By Andrei Skvarsky.
Lamudi, a two-year-old real estate dot-com company doing business in more than 30 emerging- and frontier-market countries, announced on August 10 that it has launched an operation in the United Arab Emirates.
This adds the fourth country to Lamudi’s Middle Eastern geography, which also includes Saudi Arabia, Jordan and Qatar.
The Berlin-headquartered company cites rising investment, population growth and increasing tourism in the UAE as reasons for setting up Lamudi.ae.

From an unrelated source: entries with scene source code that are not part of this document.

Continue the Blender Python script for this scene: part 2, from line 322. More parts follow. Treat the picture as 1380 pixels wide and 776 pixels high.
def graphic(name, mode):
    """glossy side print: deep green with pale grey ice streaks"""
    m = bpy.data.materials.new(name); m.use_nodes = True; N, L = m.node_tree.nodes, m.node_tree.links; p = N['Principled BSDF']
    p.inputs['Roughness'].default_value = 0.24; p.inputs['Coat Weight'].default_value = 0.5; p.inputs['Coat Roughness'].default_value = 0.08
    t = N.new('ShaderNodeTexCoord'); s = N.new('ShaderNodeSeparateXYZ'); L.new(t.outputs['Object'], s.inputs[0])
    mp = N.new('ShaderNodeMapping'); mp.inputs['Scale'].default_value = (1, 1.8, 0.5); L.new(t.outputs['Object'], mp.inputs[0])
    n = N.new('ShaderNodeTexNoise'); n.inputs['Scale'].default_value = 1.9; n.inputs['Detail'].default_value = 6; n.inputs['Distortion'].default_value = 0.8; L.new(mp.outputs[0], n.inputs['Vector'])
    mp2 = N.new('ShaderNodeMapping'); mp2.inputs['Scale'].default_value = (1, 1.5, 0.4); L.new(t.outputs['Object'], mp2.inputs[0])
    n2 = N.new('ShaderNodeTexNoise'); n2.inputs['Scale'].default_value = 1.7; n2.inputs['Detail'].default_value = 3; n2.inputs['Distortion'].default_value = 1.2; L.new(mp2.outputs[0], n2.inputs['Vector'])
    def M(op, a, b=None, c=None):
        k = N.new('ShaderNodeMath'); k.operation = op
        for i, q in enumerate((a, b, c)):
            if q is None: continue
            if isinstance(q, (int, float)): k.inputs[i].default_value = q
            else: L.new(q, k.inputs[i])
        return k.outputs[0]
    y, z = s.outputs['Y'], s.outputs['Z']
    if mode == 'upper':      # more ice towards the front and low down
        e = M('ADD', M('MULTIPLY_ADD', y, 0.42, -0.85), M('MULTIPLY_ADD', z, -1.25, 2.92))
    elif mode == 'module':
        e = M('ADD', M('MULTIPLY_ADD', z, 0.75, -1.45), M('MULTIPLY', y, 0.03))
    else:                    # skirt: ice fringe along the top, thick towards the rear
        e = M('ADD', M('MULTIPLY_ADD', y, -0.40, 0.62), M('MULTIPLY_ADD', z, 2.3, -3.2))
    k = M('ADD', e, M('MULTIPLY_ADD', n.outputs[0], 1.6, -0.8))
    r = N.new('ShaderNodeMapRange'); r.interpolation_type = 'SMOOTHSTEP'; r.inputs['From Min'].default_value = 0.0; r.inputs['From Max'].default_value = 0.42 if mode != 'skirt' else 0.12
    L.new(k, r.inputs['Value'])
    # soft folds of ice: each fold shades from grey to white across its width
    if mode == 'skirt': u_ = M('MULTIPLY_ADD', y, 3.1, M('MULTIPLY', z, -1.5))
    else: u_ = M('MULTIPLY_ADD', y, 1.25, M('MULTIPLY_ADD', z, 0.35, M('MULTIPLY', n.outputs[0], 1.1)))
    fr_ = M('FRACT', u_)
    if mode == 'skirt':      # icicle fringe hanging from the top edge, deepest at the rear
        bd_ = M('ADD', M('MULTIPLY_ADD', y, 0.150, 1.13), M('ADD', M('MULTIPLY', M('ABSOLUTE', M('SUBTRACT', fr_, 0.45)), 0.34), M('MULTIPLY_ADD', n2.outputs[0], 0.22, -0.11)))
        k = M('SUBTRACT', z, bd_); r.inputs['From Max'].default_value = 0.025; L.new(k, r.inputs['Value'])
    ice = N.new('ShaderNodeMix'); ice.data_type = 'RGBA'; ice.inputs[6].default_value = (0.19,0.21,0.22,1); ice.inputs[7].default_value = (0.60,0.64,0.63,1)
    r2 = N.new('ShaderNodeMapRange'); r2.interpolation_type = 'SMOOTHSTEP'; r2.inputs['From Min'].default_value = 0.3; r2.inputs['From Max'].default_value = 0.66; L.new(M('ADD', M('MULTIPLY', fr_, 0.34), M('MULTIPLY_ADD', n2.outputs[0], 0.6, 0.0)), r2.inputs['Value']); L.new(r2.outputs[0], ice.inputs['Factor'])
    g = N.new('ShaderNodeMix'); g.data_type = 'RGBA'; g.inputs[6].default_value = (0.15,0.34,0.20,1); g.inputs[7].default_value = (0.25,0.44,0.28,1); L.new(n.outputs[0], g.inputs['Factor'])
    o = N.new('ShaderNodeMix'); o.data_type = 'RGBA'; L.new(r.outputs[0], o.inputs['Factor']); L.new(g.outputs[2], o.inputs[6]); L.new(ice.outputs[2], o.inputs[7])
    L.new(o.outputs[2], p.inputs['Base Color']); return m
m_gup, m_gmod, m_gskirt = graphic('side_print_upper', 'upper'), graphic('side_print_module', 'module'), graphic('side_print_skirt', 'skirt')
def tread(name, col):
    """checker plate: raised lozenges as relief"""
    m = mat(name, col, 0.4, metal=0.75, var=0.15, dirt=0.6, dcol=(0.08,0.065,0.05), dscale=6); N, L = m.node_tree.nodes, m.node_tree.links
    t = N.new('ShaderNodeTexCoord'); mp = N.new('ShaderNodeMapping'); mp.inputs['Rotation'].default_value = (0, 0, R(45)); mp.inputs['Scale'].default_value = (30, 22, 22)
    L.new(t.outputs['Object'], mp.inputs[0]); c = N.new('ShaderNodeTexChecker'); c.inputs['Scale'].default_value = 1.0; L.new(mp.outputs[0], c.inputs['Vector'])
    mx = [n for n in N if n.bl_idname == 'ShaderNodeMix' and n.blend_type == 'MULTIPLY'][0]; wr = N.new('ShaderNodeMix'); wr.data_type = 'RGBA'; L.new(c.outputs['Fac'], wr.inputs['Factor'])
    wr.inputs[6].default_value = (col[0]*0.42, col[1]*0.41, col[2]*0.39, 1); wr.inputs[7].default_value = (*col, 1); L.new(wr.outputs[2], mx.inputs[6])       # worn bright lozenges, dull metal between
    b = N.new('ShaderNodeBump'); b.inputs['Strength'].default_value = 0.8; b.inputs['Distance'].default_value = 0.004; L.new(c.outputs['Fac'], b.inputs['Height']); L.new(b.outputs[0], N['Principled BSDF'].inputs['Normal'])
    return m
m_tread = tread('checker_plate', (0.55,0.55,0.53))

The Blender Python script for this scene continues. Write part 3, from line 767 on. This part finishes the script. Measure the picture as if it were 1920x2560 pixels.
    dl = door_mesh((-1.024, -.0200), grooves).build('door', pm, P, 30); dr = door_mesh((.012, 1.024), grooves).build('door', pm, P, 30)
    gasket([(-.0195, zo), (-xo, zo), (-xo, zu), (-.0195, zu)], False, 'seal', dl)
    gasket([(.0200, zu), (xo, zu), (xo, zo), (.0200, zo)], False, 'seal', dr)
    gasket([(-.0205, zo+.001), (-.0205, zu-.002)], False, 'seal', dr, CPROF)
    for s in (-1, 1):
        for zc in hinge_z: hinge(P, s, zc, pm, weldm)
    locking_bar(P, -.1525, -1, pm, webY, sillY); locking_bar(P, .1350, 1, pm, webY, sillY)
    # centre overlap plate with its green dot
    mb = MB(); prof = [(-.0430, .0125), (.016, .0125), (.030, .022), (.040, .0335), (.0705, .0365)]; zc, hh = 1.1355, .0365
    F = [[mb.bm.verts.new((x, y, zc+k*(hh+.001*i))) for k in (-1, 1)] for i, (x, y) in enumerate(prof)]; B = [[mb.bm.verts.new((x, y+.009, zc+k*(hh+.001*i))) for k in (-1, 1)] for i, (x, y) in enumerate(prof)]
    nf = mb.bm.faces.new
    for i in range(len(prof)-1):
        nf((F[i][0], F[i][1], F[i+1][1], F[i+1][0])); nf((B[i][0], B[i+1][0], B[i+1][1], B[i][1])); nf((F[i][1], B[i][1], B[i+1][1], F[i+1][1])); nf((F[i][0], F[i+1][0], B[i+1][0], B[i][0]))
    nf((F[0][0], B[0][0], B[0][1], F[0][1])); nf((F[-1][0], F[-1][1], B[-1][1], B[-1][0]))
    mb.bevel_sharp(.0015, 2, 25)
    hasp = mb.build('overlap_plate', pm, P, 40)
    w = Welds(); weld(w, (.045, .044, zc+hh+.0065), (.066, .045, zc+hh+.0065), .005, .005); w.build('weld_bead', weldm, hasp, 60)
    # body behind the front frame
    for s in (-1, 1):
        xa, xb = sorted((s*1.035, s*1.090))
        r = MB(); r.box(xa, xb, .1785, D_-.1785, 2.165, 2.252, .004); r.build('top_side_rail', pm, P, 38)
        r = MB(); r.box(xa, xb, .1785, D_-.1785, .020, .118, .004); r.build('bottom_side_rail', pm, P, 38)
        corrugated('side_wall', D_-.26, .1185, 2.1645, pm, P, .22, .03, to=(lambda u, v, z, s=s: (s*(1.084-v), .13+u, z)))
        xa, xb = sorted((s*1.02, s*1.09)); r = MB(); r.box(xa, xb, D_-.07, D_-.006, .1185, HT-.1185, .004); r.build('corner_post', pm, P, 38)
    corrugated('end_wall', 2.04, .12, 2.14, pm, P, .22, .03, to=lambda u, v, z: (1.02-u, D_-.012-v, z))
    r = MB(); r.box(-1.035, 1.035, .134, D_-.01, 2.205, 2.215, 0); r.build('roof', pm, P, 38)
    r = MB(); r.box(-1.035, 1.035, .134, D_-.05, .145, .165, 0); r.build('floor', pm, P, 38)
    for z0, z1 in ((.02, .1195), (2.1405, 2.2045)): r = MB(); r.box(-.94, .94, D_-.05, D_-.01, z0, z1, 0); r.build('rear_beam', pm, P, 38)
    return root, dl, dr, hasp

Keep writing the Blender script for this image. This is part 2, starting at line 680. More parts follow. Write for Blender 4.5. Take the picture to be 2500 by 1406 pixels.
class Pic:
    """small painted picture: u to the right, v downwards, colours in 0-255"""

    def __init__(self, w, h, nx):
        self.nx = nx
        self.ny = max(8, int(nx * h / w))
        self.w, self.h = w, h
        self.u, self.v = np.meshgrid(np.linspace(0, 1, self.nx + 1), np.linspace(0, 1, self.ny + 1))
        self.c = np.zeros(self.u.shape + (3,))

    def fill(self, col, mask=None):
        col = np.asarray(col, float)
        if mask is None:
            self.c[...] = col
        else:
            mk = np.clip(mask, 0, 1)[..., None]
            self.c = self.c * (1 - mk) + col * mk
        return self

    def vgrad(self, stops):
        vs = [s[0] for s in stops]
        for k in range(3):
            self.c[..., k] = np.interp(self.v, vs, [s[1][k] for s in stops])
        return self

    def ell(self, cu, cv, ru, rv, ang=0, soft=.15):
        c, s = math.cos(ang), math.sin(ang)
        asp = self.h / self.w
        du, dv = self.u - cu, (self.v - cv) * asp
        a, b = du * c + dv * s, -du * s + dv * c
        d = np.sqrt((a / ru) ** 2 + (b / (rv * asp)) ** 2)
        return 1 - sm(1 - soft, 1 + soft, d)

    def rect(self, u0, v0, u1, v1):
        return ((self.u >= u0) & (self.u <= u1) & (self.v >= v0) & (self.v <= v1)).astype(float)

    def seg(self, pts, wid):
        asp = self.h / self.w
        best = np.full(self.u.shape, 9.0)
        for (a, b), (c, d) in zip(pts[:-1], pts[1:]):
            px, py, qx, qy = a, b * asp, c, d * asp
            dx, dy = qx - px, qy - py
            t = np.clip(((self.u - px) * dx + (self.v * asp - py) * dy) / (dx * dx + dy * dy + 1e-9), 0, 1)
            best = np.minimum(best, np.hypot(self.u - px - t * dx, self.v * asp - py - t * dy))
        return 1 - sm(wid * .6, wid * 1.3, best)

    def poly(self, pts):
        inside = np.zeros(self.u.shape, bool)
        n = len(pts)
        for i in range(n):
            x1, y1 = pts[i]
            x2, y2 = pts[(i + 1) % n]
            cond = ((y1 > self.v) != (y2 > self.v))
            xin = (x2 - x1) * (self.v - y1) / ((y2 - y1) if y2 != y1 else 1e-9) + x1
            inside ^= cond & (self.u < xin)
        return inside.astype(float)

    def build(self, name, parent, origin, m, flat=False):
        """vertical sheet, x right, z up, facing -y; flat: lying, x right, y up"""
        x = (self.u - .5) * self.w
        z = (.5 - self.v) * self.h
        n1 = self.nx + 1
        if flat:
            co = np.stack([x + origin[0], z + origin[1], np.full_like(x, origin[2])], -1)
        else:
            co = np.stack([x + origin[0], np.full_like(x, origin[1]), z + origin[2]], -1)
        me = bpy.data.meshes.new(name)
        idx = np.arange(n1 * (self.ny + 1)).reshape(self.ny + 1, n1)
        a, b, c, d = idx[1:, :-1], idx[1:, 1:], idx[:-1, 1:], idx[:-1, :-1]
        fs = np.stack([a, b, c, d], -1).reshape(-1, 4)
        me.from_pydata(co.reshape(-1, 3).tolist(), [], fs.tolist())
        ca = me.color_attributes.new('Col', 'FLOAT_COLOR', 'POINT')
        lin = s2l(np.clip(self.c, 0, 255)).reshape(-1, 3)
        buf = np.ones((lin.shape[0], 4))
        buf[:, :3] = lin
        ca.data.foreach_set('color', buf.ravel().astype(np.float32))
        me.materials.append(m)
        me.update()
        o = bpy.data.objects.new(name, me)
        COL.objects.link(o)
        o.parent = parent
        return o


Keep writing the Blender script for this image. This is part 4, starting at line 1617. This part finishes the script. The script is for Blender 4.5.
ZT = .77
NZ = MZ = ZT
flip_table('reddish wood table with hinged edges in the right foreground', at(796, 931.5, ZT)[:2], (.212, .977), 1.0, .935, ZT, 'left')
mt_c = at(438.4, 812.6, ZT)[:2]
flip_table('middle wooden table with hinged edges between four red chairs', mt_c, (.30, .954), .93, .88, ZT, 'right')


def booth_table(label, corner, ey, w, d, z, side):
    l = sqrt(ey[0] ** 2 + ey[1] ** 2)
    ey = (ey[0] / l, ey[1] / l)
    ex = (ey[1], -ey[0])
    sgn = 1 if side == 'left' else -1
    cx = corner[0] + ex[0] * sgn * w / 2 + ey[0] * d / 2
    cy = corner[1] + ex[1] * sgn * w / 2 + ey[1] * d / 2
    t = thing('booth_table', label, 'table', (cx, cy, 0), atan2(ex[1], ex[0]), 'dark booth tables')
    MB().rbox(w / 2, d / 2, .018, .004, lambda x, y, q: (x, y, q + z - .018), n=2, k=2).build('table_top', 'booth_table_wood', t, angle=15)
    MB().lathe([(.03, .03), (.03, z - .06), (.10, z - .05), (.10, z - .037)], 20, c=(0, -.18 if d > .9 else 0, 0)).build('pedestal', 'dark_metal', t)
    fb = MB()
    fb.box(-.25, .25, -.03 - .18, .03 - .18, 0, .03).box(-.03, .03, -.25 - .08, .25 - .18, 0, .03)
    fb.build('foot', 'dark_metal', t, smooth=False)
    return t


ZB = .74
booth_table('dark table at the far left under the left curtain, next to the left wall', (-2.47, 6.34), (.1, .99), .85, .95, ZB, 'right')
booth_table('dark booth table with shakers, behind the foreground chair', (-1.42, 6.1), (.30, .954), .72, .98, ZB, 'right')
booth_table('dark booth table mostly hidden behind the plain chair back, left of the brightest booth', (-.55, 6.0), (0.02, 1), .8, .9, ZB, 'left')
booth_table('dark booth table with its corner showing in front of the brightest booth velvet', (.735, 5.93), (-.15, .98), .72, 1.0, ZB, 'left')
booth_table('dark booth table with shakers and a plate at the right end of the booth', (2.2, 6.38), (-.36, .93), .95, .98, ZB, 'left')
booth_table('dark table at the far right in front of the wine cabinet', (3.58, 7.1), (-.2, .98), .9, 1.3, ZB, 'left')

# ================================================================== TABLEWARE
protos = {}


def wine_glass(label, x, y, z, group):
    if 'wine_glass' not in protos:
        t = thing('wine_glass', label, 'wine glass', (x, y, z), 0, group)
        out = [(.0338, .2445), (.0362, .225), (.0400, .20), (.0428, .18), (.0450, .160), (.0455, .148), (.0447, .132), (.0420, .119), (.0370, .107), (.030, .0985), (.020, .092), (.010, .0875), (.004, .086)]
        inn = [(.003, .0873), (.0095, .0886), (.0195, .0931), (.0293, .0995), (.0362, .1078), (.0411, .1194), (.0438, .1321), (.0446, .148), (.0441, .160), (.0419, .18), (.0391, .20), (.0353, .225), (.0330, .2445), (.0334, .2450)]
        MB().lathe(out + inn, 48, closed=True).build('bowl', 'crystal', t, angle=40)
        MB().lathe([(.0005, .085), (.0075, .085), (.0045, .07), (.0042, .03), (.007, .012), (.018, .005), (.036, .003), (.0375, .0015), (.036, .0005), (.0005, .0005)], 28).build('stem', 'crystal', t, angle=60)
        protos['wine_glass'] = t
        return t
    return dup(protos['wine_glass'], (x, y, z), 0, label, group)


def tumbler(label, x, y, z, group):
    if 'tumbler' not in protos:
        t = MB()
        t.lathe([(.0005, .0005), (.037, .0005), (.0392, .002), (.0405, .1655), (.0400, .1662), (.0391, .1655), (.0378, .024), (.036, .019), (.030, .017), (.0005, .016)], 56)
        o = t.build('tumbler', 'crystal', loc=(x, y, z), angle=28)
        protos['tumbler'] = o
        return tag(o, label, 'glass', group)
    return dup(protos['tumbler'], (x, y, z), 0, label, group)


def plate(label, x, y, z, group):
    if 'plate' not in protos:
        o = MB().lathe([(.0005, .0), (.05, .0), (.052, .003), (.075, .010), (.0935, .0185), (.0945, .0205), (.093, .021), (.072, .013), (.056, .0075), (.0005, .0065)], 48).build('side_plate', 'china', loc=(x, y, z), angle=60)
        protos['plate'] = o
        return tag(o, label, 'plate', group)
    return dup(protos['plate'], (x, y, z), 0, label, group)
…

This year’s slowdown of Dubai’s real estate market with residential prices and rents stalling and a perceived threat of their going down before the year end has widely been seen as “signs that property market growth has reached a more sustainable level”, Lamudi said in a statement.
The statement cited the Dubai Land Department as reporting that investment in the city’s real estate sector exceeded $831m in the first half of 2015, and that about 19,850 investors from 142 countries had put their money into the city’s real estate sector in the first half of 2014.
Lamudi also cited research by financial advisory company Deloitte as showing that those aged between 20 and 35 account for about half of Dubai’s population and are a group representing an important driver of demand for residential property.
“Dubai’s property market continues to attract high interest from buyers from all over the world, which shows the confidence investors have in the sector’s future,” the statement quoted Kian Moini, co-founder and managing director of Lamudi Global, as saying.
”Lamudi, as a global property portal operating in more than 30 countries, is in the perfect position to cater to this demand from international buyers,” Moini said.
Lamudi said experts are predicting a real estate boom in Gulf Cooperation Council (GCC) countries, which, besides the UAE, Saudi Arabia and Qatar, include Bahrain, Kuwait and Oman.
The company cited Alpen Capital, a Gulf- and India-based financial consultancy, as saying the total population of the GCC member countries is growing by 5.2% a year and is expected to reach 57m by 2018.